--- Start of INFORMATION SHOWN ---

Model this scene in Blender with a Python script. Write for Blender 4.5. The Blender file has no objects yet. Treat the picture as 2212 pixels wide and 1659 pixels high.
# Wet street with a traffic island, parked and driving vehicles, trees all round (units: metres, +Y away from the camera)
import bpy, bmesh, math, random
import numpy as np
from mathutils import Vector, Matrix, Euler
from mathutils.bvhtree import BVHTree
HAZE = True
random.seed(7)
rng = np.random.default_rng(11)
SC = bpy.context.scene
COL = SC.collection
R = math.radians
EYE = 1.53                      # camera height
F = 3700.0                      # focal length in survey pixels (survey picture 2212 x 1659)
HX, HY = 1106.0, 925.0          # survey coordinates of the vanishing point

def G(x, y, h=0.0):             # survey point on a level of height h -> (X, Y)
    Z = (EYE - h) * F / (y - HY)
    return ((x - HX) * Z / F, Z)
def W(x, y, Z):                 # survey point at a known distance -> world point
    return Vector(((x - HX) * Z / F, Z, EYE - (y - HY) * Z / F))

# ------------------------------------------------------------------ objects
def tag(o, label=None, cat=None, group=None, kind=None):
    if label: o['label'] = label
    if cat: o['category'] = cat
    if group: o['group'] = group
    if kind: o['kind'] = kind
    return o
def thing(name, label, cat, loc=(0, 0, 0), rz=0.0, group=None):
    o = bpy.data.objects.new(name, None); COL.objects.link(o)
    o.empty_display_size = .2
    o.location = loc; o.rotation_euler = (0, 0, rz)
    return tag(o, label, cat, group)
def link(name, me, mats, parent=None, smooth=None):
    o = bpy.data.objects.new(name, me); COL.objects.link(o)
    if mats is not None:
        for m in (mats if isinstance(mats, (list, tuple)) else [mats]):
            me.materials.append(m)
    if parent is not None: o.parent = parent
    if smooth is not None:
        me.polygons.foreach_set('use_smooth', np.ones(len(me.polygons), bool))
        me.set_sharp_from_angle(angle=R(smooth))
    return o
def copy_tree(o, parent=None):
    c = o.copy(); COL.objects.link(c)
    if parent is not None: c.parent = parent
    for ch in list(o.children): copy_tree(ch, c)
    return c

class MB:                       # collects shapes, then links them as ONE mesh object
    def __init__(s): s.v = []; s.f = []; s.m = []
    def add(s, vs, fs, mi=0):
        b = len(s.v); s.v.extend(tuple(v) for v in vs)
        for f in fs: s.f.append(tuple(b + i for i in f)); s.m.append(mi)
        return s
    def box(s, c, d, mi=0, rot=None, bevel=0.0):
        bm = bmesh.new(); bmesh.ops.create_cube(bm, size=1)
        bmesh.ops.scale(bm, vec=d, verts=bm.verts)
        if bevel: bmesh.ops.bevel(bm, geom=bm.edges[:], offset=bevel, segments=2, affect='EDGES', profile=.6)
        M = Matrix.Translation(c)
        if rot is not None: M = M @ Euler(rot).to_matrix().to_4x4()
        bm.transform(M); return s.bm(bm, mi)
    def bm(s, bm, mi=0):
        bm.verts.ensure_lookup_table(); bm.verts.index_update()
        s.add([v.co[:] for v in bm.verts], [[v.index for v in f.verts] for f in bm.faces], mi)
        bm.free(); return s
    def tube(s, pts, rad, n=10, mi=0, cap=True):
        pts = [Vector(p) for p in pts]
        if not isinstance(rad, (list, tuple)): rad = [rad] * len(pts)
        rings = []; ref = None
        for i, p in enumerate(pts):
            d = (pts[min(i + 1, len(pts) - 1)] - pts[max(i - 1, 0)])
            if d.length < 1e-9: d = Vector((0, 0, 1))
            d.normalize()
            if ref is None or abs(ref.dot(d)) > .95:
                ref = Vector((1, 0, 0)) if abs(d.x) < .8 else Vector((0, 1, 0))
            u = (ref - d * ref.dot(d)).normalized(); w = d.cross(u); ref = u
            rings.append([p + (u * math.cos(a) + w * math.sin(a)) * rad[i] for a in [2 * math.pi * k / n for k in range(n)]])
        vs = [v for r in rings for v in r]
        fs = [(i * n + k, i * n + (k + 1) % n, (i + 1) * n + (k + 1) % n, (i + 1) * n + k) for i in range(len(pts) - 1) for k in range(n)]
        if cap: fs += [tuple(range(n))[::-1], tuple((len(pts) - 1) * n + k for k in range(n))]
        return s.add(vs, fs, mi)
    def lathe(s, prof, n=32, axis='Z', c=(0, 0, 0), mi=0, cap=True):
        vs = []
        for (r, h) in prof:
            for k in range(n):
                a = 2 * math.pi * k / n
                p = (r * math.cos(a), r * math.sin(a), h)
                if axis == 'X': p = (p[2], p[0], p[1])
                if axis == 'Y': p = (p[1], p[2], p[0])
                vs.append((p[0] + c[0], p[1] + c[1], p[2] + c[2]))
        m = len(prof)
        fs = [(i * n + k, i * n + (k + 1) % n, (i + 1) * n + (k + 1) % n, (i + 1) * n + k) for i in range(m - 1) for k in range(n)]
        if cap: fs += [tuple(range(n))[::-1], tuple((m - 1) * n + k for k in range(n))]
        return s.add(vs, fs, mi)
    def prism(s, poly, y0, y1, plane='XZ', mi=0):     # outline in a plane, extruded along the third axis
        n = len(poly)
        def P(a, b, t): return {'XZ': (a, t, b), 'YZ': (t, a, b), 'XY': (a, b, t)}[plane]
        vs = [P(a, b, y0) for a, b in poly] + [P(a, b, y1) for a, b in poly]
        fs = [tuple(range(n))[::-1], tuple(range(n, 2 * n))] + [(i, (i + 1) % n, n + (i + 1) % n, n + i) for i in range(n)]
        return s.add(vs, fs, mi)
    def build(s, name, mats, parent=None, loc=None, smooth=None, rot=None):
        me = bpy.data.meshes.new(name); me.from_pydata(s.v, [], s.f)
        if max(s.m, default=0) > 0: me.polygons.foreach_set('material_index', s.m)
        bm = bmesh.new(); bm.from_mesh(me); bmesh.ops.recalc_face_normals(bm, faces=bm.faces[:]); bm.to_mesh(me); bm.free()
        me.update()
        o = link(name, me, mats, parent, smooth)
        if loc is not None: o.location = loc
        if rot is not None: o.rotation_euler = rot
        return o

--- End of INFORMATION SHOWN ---

WHAT TO DO: Of all the lines in the material above, how many contain the word "picture"? Give only the count.

SOLUTION TO THE EXERCISE: 2